Yeah, I'm serious, I'm not making a 'if you kill your enemies they win' argument but part of learning by doing is having the people who make poor decisions suffer the consequence of those decisions so that there are fewer people around making poor decisions. Especially in the military where you're spending other peoples money and other people suffer the consequences of your misadventures. Of course there is quite a lot of randomness in outcomes, but a blunder of this magnitude is inexcusable considering their line of work. Because of the corruption in the Russian army I would assume there is only a weak link between competence and rank and having an actual enemy around to punish mistakes would be helpful in winnowing out the morons. I'm pretty sure Russia knows they're corrupt and have deliberately adopted a learn by doing strategy to improve their warfighting capability for this very reason.

A big part of the process in undermining an opposition is promoting the worst aspects in them.
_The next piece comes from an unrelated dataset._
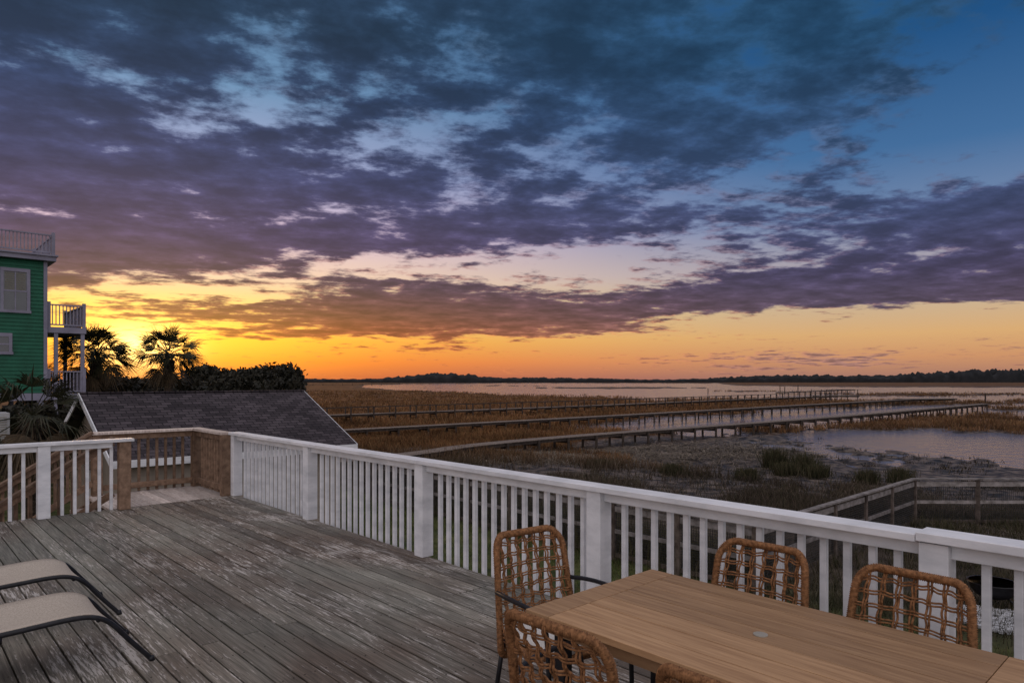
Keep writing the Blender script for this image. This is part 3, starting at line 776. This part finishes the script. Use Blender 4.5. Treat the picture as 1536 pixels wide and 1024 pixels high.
def palm(x,d,zc,R,nf=34,fan=22,dead=8,trunkr=.19,droop=.5,fw=1.05):
    u,v=G(x,d);e=empty('sabal_palm_tree');mb=MB()
    pts=[(u+.05*math.sin(k*.9),v,GZ-.2+(zc-GZ)*k/14.0) for k in range(15)]
    mb.tube(resample(pts,.08),trunkr,'trunk',10,radf=lambda i,N:trunkr*(1+.18*((i*7)%3-1))*(1.15 if i>N*.8 else 1))
    for k in range(60):
        an=random.random()*6.28;z=zc-random.uniform(.05,1.3);r=trunkr
        mb.beam((u+r*.7*math.cos(an),v+r*.7*math.sin(an),z-.15),(u+r*2.0*math.cos(an),v+r*2.0*math.sin(an),z+.15),.06,.02,'trunk')
    mb.obj('trunk',parent=e)
    mb=MB()
    for k in range(nf+dead):
        isd=k>=nf;key='deadfrond' if isd else 'frond'
        an=k*2.39996+random.uniform(-.3,.3)
        el=math.asin(random.uniform(-.45,.99)) if not isd else random.uniform(-1.2,-.6)
        Lp=R*random.uniform(.36,.56);dv=Vector((math.cos(an)*math.cos(el),math.sin(an)*math.cos(el),math.sin(el)))
        o=Vector((u,v,zc));tip=o+dv*Lp+Vector((0,0,-.06*Lp))
        mb.tube([o,o+dv*Lp*.5,tip],.014,key,4)
        sd=dv.cross(Vector((0,0,1)));sd.normalize();up=sd.cross(dv).normalized()
        rot=random.uniform(-.9,.9);sd2=sd*math.cos(rot)+up*math.sin(rot);up2=dv.cross(sd2)
        for q in range(fan):
            t=(q/(fan-1)-.5)*2;a=t*fw
            ld=(dv*math.cos(a)+sd2*math.sin(a)).normalized();LL=R*random.uniform(.44,.66)*(1-.22*abs(t))
            w=.017*R/1.5
            m1=tip+ld*LL*.5+up2*.05*(1-abs(t))+Vector((0,0,-droop*.10*LL));m2=tip+ld*LL*.98+Vector((0,0,-droop*.75*LL*random.uniform(.3,1.4)))
            sdl=ld.cross(up2);sdl=sdl*w
            r_=random.random()
            mb.add([tip,m1-sdl,m1+sdl,m2],[(0,1,2),(1,3,2)],key,r_)
    mb.obj('crown',parent=e)
palm(-16.1,32,3.0,1.75,nf=54);palm(-18.9,31,3.0,1.9,nf=56,dead=12)
palm(-12.3,17.5,.9,1.7,nf=20,dead=26,trunkr=.15,droop=.9)
palm(-20.6,29.6,1.8,1.2,nf=30,dead=8)
def treeline(name,x0,x1,dd,hf,seed,step=2.0):
    n=int((x1-x0)/step);x=np.linspace(x0,x1,n)
    Vs=[];Fs=[];o=0
    for l in range(4):
        dl=dd+l*14;px=768+1024*x/dl
        h=hf(px)*(.45+.35*fbm(x/40,0*x+l,seed+l)+.5*vn(x/9,0*x,seed+5+l)+.22*vn(x/3.3,0*x,seed+9+l))
        d2=dl+6*vn(x/20,0*x,seed+l)
        u=CAM[0]+RT[0]*x+FW[0]*d2;v=CAM[1]+RT[1]*x+FW[1]*d2
        f=[0,.55,.85,1.0];ins=[0,-1.5,0,4]
        for k,(ff,ii) in enumerate(zip(f,ins)):
            Vs.append(np.stack([u+FW[0]*ii,v+FW[1]*ii,MZ-.5+h*ff+ .5],1))
        for k in range(3):
            a=o+k*n+np.arange(n-1);Fs.append(np.stack([a,a+1,a+1+n,a+n],1))
        o+=4*n
    npmesh(name,np.concatenate(Vs),np.concatenate(Fs),M['farleaf'])
treeline('distant_tree_line',-60,2300,1480,lambda p:(9+14*np.clip((p-800)/600,0,1))*(.75+.35*np.sin(p*.013+1.0)*np.sin(p*.0051)),3)
treeline('distant_tree_line',-270,-20,1300,lambda p:13*np.exp(-((p-660)/80)**2)+4,13)
treeline('distant_tree_line',-900,0,1480,lambda p:7+0*p,23)
# ================================================================ WORLD
w=bpy.data.worlds.new('World');scene.world=w;w.use_nodes=True
nt=w.node_tree;L=nt.links.new;nt.nodes.clear()
def MT(op,a,b=None,c=None,clamp=False):
    n=nt.nodes.new('ShaderNodeMath');n.operation=op;n.use_clamp=clamp
    for i,s in enumerate((a,b,c)):
        if s is None:continue
        if isinstance(s,(int,float)):n.inputs[i].default_value=s
        else:L(s,n.inputs[i])
    return n.outputs[0]
def MR(x,a,b,c=0.,d=1.,smooth=True):
    n=nt.nodes.new('ShaderNodeMapRange');n.interpolation_type='SMOOTHSTEP' if smooth else 'LINEAR'
    n.inputs[1].default_value=a;n.inputs[2].default_value=b;n.inputs[3].default_value=c;n.inputs[4].default_value=d
    L(x,n.inputs[0]);return n.outputs[0]
tc=nt.nodes.new('ShaderNodeTexCoord')
def dot(v):
    n=nt.nodes.new('ShaderNodeVectorMath');n.operation='DOT_PRODUCT';L(tc.outputs['Generated'],n.inputs[0]);n.inputs[1].default_value=v;return n.outputs['Value']
Rr=dot((RT[0],RT[1],0));Fr=dot((FW[0],FW[1],0));Zr=dot((0,0,1))
azn=MT('ARCTAN2',Rr,Fr);eln=MT('ARCSINE',Zr);el6=MT('DIVIDE',eln,.6)
def setramp(f,stops):
    r=nt.nodes.new('ShaderNodeValToRGB');e=r.color_ramp.elements
    e[0].position=stops[0][0];e[0].color=stops[0][1];e[1].position=stops[-1][0];e[1].color=stops[-1][1]
    for p,c in stops[1:-1]:
        k=e.new(p);k.color=c
    L(f,r.inputs[0]);return r.outputs[0]
def ramp(stops): return setramp(el6,[(p/.6,S(*c)) for p,c in stops])
def mixc(f,a,b,mode='MIX'):
    x=nt.nodes.new('ShaderNodeMix');x.data_type='RGBA';x.blend_type=mode;x.clamp_result=False
    if isinstance(f,(int,float)):x.inputs[0].default_value=f
    else:L(f,x.inputs[0])
    for s,i in ((a,6),(b,7)):
        if isinstance(s,tuple):x.inputs[i].default_value=s
        else:L(s,x.inputs[i])
    return x.outputs[2]
def ae(px,py):
    a=math.atan((px-768)/1024);return a,math.atan((570-py)/1024*math.cos(a))
def blob(px,py,sx,sy,tilt,amp):
    a0,e0=ae(px,py);ca=math.cos(a0)
    sa=sx/1024*ca*ca;se=sy/1024*ca
    da=MT('DIVIDE',MT('SUBTRACT',azn,a0),sa);de=MT('DIVIDE',MT('SUBTRACT',eln,e0),se)
    q=MT('ADD',MT('MULTIPLY',da,da),MT('MULTIPLY',de,de))
    return MT('MULTIPLY',MT('EXPONENT',MT('MULTIPLY',q,-1)),amp)
rA=ramp([(0,(195,90,52)),(.025,(248,128,34)),(.055,(255,174,44)),(.095,(255,214,110)),(.14,(252,214,178)),(.20,(228,198,212)),(.28,(172,176,210)),(.38,(112,148,184)),(.6,(50,94,134))])
rB=ramp([(0,(155,112,104)),(.03,(204,146,104)),(.06,(216,170,116)),(.10,(200,176,146)),(.15,(168,160,170)),(.21,(112,134,170)),(.29,(66,108,155)),(.42,(30,80,130)),(.6,(28,72,118))])
sky=mixc(MR(azn,-.45,.45),rA,rB)
def comb(x,y):
    n=nt.nodes.new('ShaderNodeCombineXYZ');L(x,n.inputs[0]);L(y,n.inputs[1]);return n.outputs[0]
zz=MT('ADD',MT('MAXIMUM',Zr,0),.085)
th_=.30
A1=(RT[0]*math.cos(th_)+FW[0]*math.sin(th_),RT[1]*math.cos(th_)+FW[1]*math.sin(th_),0)
B1=(FW[0]*math.cos(th_)-RT[0]*math.sin(th_),FW[1]*math.cos(th_)-RT[1]*math.sin(th_),0)
Qx=MT('DIVIDE',dot(A1),zz);Qy=MT('DIVIDE',dot(B1),zz);Q=comb(Qx,Qy)
def noise(vec,sc,loc,s,det,rough=.55,dist=0.):
    mp=nt.nodes.new('ShaderNodeMapping');mp.inputs['Scale'].default_value=sc+(1,);mp.inputs['Location'].default_value=loc+(0,)
    L(vec,mp.inputs[0])
    n=nt.nodes.new('ShaderNodeTexNoise');n.noise_dimensions='2D';n.inputs['Scale'].default_value=s;n.inputs['Detail'].default_value=det;n.inputs['Roughness'].default_value=rough;n.inputs['Distortion'].default_value=dist
    L(mp.outputs[0],n.inputs['Vector']);return n.outputs['Fac']
nb_=noise(Q,(.7,1.1),(1.3,4.1),1.0,3,.5)
sc=(.90,1.05);nm_=noise(Q,sc,(4.2,2.6),4.5,7,.60)
saz=math.atan((202-768)/1024)+th_
of=.09
nl1=noise(Q,sc,(4.2,2.6),4.5,2,.60);nl2=noise(Q,sc,(4.2+of*math.sin(saz)*sc[0],2.6+of*math.cos(saz)*sc[1]),4.5,2,.60)
cols=[0,300,600,900,1200,1536]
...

Instead of killing off a moron, perhaps secretly encourage them to run for office and donate to their political campaigns, secretly buy media coverage for them, etc.


Arguments based on natural selection are sometimes unintuitive!


It's fair, but they've been working on improving the quality of their officers since 1904.


Don't know if you were attempting to make a joke, but Stalin purged the army of older, most qualified officers in the late 1930s, because they came from the pre-revolution times and were viewed as a loyalty risk. One of his biggest blunders that severely disadvantaged the country when the WW2 started.


Many white-era officers did serve in the Red Army; including Zhukov and his ex-boss Rokossovskij. Being a cadre in pre-revolution times wasn't the issue itself; willingness to sabotage their own country was.

Incidentally, the blunder in the 1941 in the Red Army was an issue of loyalty indeed. Navy didn't experience the same problem.



I mean, I assume it's mostly a joke, but if you assume that their system of selecting high officers isn't merit-based (which you would tend to assume given that it is Putin's Russia) then assassination which preferentially kills off the more incompetent officers would indeed be beneficial to the military as a whole.